Tom Friedman gets at the core of the problem with President Obama’s proposal to appoint a “privacy advocate” to, in effect, argue against federal surveillance requests in the Foreign Intelligence Surveillance Court when he writes: “Considering the breadth of reforms that President Obama is now proposing to prevent privacy abuses in intelligence gathering, in the wake of Snowden’s disclosures, Snowden deserves a chance to make a second impression — that he truly is a whistle-blower, not a traitor.”
It does indeed seem that Obama is granting legitimacy to Snowden by proposing reforms which implicitly concede that the NSA turncoat has a point–that there is something wrong with the surveillance programs currently carried out by the NSA under its existing authorities even though there is no evidence of abuses carried out by the agency. In this way Obama may be undermining the legitimacy of the programs in question instead of buttressing them.
On the other hand, one can make the case that Obama is only proposing cosmetic reforms that won’t change the underlying programs while shielding them from growing congressional criticism, which threatens to terminate them altogether.

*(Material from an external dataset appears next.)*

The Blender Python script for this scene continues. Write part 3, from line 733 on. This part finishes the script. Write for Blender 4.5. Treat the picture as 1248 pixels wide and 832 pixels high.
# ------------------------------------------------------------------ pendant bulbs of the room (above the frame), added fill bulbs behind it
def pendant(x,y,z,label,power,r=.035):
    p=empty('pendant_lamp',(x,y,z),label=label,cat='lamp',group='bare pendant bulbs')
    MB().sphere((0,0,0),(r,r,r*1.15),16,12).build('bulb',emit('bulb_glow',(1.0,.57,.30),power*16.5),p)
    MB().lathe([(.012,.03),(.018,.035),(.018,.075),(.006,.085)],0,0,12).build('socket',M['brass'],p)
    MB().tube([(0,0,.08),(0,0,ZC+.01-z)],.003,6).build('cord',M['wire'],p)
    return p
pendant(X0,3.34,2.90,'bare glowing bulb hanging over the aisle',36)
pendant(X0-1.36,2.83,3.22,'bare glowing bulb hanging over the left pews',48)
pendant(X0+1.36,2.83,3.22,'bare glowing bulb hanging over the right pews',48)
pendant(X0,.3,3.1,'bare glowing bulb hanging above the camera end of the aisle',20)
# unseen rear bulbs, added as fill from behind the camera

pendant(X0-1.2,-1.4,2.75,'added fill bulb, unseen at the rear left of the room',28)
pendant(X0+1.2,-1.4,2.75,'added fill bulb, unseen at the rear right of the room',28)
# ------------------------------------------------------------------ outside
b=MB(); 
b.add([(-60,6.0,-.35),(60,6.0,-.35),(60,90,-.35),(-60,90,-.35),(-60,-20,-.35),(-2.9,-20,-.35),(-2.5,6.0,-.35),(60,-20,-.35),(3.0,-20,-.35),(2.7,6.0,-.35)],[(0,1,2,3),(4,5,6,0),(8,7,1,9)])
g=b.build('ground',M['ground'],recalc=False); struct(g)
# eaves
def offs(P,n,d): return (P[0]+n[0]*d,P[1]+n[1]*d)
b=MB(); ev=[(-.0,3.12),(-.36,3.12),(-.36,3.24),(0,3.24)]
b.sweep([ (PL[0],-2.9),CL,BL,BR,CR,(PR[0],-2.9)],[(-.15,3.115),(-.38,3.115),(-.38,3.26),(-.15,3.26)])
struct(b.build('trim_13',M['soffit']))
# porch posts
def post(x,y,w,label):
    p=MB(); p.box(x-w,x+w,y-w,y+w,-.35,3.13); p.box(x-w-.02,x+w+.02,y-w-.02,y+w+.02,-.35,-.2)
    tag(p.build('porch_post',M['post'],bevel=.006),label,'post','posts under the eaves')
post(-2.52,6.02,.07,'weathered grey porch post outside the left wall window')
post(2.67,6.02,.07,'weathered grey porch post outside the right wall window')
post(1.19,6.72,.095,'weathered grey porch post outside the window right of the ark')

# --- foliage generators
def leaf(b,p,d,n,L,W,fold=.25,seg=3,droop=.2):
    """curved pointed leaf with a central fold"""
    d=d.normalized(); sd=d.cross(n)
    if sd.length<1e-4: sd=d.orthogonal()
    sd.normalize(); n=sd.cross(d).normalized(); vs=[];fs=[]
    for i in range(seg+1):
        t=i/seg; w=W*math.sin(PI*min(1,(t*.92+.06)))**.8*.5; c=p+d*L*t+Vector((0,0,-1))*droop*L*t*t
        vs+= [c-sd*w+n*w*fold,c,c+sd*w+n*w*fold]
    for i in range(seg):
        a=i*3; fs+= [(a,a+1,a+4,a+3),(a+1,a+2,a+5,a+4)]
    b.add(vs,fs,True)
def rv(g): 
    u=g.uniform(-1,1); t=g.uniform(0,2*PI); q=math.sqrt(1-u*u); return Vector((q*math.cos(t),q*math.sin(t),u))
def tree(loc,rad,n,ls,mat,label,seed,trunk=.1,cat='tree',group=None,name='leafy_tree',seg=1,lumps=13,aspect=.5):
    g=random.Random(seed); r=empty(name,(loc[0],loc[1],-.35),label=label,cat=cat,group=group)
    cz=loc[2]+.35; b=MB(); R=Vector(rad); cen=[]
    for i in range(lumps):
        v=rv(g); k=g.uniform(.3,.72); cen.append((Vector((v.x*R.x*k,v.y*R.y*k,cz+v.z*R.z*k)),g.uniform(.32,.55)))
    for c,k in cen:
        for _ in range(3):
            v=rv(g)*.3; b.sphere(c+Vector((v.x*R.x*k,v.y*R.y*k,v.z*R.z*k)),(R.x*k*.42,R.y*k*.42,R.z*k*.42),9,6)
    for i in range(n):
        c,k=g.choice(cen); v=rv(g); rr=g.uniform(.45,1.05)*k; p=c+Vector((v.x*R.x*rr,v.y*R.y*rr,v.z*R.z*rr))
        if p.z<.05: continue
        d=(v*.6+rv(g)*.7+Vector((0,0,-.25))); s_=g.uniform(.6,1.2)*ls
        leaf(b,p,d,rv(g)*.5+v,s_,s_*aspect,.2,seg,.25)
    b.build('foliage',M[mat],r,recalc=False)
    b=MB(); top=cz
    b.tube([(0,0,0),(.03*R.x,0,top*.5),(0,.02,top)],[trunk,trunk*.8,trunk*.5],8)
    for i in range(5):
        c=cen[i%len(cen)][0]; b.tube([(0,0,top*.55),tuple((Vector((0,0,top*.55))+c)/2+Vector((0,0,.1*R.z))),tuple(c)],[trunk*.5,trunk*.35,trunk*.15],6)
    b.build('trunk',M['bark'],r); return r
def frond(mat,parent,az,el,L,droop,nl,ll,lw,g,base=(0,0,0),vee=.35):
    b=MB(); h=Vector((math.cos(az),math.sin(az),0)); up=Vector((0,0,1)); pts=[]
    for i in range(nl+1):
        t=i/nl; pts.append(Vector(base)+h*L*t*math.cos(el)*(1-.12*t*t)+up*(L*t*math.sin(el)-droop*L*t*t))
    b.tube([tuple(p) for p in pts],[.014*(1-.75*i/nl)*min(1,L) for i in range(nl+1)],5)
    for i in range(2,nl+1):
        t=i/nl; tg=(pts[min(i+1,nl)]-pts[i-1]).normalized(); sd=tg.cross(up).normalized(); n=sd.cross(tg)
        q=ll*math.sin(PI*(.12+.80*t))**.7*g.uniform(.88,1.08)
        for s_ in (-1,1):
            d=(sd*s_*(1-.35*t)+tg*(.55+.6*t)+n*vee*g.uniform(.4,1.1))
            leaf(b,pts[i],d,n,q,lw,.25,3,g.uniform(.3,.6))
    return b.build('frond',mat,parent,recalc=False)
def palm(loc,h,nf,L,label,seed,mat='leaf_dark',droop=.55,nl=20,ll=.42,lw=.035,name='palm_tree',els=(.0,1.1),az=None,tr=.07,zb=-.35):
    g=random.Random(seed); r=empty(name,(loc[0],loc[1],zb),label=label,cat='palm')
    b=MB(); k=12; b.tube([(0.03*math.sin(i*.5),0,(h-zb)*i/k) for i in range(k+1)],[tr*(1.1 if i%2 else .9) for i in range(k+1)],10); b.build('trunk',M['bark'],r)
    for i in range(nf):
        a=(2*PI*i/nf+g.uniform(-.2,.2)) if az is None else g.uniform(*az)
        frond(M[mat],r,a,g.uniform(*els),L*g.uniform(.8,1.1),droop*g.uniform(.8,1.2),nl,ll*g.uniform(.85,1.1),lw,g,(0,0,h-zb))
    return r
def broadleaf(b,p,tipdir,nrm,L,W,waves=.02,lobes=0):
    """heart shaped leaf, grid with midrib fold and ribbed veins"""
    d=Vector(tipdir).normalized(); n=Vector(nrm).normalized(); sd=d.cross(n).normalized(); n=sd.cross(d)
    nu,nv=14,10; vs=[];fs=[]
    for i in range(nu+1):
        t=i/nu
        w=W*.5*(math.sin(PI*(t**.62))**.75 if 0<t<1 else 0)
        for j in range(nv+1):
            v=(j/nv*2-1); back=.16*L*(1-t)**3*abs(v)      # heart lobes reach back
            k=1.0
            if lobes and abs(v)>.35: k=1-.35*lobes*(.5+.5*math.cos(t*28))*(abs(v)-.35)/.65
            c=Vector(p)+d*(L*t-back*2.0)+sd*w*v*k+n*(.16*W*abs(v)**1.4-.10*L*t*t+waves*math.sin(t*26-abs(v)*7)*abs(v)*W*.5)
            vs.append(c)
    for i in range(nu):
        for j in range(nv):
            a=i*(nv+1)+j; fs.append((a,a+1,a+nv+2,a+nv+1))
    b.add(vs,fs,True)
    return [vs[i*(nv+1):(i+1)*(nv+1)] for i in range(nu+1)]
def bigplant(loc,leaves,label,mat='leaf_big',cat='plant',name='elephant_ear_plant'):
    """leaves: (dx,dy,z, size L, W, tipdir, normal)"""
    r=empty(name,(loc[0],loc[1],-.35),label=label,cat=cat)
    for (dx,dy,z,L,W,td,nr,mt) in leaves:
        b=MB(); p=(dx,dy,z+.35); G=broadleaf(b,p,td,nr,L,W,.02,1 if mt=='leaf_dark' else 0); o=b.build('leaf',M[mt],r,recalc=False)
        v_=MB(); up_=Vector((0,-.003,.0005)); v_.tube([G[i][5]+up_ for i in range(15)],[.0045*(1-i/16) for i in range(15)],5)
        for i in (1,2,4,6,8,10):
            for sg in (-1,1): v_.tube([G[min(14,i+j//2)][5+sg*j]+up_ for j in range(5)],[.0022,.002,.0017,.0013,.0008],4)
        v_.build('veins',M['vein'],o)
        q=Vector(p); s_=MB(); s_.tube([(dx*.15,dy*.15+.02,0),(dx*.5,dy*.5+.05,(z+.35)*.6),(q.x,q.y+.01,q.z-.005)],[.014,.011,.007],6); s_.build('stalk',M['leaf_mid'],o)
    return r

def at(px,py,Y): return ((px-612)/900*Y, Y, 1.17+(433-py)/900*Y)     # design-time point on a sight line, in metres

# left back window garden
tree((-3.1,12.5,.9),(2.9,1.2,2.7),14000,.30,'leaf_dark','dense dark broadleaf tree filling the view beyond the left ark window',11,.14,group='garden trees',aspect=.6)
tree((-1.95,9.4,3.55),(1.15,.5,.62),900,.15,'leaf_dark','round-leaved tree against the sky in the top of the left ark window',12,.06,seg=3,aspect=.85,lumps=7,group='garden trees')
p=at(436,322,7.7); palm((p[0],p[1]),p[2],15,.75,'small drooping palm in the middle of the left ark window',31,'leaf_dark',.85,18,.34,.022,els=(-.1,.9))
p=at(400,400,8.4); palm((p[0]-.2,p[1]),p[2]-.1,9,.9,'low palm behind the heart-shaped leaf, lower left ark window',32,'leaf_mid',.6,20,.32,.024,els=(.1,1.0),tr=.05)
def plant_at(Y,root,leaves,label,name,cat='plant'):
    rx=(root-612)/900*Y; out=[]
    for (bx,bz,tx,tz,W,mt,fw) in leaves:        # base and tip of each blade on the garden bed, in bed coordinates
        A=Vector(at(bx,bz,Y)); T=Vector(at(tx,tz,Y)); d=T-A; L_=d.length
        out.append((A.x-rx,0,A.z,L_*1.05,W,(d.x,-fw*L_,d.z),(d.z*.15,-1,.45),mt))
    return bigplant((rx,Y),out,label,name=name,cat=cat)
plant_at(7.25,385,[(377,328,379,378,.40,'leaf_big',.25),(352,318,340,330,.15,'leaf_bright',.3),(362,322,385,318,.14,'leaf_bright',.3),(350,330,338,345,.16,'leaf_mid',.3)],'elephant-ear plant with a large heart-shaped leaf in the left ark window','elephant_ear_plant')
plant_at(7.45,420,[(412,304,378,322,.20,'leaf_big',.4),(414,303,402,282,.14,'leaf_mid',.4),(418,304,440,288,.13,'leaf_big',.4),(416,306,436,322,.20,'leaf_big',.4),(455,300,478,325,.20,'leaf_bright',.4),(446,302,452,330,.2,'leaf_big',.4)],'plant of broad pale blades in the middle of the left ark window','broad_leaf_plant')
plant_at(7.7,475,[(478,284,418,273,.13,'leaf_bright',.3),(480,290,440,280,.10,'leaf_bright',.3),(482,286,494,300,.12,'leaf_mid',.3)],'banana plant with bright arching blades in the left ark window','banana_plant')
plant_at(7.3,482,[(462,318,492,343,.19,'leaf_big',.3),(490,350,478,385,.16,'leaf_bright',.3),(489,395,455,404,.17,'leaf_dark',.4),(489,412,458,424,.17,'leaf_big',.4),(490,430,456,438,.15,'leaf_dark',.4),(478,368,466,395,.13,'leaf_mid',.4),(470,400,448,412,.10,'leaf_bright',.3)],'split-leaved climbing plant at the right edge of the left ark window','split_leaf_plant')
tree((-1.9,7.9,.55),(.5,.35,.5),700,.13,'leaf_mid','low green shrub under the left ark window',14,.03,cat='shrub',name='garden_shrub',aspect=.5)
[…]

I am willing to grant Obama the benefit of the doubt and assume that he is trying to achieve the latter, but I fear his proposals for reform, however well-intentioned, will result in the former–the delegitimization of programs that in the past have enjoyed solid bipartisan support and that remain necessary to safeguard us against an al-Qaeda threat that, administration claims to the contrary, is not going away.